Fri | Nov 8, 2024

Ukraine again reported bringing war deep into Russia with attacks on Moscow

Published:Sunday | July 30, 2023 | 10:57 AM
Investigators examine a damaged skyscraper in the "Moscow City" business district after a reported drone attack in Moscow, Russia, earlier today.
Investigators examine a damaged skyscraper in the "Moscow City" business district after a reported drone attack in Moscow, Russia, earlier today.

MOSCOW, Russia (AP):

Ukraine brought the war far from the front line into the heart of Russia again today in drone penetrations that Russian authorities said damaged two office buildings a few miles from the Kremlin and a pig breeding complex on the countries’ border.

The attacks, which Ukraine didn’t acknowledge in keeping with its security policy, reflected a pattern of more frequent and deeper cross-border strikes the Kyiv government has launched since starting a counteroffensive against Russian forces in June. A precursor and the most dramatic of the strikes happened in May on the Kremlin, the seat of power in the capital, Moscow.

Today’s was the fourth strike on the capital region this month and the third this week, showing Moscow’s vulnerability as Russia’s war in Ukraine drags into its 18th month.

The Russian Defence Ministry said three drones targeted the city in an “attempted terrorist attack by the Kyiv regime.” Air defences shot down one drone in Odintsovo in the surrounding Moscow region, while two others were jammed and crashed into the Moscow City business district.

Photos and video showed that a drone had ripped off part of the facade of a modern skyscraper, IQ-Quarter, located 7.2 kms (4.5 miles) from the Kremlin. When the drone hit, sparks, flames and smoke spewed from the building, with debris falling on the sidewalk and street. Windows were blown out, and metal window frames were mangled.

Russia's state news agency Tass reported that a security guard was injured, citing emergency officials. Russia’s Ria-Novosti news agency stated that the building’s tenants included several government agencies.

Flights were temporarily suspended at Moscow’s Vnukovo airport, and the airspace over Moscow and the outlying regions was temporarily closed.

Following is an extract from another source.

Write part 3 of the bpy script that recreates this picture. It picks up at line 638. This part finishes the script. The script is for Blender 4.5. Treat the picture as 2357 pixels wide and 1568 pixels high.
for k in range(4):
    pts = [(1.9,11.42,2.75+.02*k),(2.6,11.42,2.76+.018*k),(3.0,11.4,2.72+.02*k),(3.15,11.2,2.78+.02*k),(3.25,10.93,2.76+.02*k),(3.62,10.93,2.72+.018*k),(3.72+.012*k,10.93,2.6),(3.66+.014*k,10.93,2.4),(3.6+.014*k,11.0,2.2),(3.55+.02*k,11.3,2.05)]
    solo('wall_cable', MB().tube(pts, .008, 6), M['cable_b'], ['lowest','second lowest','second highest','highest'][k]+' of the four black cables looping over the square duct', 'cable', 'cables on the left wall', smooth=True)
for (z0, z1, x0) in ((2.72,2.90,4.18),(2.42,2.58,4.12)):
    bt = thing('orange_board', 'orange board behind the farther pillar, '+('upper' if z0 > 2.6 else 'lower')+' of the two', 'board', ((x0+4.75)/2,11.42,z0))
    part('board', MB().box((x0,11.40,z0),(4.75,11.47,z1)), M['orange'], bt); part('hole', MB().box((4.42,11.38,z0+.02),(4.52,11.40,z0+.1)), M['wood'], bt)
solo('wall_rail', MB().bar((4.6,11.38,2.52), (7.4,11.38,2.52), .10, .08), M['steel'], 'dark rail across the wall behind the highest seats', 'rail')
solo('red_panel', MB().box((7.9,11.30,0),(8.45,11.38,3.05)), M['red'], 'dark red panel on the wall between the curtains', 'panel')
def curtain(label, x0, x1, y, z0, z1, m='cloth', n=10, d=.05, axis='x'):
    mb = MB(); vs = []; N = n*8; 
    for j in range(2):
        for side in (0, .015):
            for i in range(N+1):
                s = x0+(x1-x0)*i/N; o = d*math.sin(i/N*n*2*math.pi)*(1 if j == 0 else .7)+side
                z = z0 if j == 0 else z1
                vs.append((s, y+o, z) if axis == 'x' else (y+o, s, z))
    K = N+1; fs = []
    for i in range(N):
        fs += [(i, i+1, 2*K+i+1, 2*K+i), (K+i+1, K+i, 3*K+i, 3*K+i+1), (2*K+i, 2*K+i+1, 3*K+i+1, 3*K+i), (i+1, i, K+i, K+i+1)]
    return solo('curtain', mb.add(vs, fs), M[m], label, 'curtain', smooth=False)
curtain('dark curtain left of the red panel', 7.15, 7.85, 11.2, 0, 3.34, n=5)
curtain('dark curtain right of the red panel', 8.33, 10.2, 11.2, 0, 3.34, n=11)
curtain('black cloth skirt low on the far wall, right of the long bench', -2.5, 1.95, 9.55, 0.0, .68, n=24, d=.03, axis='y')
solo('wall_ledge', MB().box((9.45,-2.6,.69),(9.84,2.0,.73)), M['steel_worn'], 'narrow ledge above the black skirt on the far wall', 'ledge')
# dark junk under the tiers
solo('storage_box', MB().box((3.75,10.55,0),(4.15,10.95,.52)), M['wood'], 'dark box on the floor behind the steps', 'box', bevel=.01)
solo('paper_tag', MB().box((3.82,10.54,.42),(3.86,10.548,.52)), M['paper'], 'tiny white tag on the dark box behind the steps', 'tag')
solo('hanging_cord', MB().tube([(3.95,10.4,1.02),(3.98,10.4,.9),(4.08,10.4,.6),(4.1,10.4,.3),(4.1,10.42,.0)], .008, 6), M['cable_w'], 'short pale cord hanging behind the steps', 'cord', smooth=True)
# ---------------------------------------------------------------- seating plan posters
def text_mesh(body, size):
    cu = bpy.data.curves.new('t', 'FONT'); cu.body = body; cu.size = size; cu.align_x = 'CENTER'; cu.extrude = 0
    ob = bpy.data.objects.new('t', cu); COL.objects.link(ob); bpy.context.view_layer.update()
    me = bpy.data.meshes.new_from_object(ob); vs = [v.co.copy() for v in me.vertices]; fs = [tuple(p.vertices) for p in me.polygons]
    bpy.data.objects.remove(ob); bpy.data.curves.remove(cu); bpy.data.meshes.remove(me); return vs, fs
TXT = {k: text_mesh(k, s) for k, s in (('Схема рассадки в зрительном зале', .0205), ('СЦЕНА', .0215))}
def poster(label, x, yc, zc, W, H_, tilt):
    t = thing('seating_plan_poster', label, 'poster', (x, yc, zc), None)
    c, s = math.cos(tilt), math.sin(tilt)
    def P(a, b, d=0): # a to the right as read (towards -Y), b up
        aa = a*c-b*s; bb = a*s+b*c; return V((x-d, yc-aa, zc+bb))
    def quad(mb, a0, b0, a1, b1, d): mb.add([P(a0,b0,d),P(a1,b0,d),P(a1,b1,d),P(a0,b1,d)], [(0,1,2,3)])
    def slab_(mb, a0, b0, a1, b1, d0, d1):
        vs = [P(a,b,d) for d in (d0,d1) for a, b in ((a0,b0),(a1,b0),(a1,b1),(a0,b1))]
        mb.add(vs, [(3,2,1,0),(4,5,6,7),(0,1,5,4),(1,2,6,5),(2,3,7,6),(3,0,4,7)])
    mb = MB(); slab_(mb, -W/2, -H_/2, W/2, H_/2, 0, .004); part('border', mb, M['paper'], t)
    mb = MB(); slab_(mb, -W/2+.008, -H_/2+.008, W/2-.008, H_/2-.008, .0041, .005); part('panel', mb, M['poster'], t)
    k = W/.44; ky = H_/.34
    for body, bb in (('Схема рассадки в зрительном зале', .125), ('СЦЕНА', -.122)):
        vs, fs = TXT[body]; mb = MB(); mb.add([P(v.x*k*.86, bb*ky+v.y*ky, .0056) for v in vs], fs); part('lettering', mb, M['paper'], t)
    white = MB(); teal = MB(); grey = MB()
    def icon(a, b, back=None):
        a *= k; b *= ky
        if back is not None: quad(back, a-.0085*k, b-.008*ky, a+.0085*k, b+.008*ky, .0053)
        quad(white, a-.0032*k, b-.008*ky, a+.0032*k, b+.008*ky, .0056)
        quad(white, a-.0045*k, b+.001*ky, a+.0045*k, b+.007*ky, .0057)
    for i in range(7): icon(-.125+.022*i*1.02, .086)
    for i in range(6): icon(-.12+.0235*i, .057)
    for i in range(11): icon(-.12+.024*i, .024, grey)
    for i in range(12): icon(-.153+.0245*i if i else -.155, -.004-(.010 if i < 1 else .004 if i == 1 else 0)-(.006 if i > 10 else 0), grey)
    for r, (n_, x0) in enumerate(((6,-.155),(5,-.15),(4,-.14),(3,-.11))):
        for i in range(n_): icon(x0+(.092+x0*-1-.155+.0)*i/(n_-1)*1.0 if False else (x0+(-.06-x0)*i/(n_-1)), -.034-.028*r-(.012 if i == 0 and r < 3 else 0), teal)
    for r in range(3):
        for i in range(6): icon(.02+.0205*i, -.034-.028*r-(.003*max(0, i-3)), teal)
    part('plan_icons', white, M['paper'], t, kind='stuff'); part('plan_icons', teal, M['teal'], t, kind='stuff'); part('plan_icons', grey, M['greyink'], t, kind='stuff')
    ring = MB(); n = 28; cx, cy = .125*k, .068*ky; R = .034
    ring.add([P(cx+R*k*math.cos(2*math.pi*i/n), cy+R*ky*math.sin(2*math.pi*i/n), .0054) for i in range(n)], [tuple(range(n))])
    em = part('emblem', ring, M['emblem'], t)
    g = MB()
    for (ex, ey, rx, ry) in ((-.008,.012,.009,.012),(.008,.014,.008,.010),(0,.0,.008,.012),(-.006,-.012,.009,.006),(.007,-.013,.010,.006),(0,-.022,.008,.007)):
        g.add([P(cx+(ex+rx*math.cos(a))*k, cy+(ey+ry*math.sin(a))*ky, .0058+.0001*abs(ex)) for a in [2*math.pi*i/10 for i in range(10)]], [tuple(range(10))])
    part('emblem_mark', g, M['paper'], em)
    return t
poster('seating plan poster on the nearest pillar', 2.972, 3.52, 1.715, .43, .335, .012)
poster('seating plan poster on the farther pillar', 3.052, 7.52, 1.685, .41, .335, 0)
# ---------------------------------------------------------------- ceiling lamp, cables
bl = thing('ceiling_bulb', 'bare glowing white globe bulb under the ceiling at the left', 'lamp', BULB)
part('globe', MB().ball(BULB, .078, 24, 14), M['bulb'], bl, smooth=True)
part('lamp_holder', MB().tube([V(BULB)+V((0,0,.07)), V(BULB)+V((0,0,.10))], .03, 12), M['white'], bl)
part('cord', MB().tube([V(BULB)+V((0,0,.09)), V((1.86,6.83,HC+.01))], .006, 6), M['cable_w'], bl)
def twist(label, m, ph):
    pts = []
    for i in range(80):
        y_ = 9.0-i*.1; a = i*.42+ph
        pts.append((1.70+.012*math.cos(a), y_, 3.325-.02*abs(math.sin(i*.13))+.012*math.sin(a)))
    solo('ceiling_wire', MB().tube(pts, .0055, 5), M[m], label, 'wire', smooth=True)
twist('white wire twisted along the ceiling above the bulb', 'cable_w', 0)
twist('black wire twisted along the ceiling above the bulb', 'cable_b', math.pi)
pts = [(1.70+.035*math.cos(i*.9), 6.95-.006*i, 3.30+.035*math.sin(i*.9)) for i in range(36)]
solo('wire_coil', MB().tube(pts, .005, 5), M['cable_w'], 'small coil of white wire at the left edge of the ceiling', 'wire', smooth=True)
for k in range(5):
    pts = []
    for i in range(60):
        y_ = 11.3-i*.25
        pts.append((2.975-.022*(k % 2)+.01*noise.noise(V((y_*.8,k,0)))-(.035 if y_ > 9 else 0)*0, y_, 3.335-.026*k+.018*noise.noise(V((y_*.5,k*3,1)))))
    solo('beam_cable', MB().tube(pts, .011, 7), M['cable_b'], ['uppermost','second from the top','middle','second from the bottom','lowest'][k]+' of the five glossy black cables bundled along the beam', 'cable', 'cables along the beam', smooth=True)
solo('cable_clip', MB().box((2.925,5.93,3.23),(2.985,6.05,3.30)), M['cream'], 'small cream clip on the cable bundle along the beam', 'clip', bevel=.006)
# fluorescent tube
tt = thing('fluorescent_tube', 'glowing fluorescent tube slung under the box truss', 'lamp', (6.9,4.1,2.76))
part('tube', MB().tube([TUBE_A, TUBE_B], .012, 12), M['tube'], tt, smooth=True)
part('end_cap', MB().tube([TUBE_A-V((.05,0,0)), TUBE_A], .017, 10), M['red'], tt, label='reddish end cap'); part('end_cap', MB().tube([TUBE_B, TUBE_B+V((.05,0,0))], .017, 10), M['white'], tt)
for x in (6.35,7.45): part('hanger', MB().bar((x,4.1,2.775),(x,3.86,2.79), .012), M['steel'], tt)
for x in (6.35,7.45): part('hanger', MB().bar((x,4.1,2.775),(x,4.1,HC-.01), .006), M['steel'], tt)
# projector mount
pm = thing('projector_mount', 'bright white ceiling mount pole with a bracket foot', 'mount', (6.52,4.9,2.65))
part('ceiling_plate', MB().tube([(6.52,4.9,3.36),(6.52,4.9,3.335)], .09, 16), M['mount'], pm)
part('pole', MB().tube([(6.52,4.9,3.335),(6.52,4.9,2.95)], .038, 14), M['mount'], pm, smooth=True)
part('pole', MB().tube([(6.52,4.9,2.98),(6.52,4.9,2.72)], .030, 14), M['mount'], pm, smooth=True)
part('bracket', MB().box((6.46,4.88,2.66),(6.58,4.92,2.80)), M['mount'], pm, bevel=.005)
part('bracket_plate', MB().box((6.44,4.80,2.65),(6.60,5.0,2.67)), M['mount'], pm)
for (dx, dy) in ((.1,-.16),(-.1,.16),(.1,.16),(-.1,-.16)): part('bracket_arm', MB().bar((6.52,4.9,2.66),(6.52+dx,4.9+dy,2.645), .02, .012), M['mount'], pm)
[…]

President Vladimir Putin, who was in his hometown of St. Petersburg at the time of the attempted attacks for meetings with African leaders and a naval celebration, was briefed, his spokesman said.

Ukrainian officials didn’t acknowledge the attacks, but President Volodymyr Zelenskyy said in his nightly video address: “Gradually, the war is returning to the territory of Russia — to its symbolic centres and military bases, and this is an inevitable, natural and absolutely fair process.”

A Ukrainian air force spokesman also didn’t claim responsibility but said the Russian people were seeing the consequences of Russia’s war in Ukraine.

“All of the people who think the war ‘doesn’t concern them’ — it’s already touching them,” spokesperson Yurii Ihnat told journalists today.

“There’s already a certain mood in Russia: that something is flying in, and loudly,” he said. “There’s no discussion of peace or calm in the Russian interior any more. They got what they wanted.”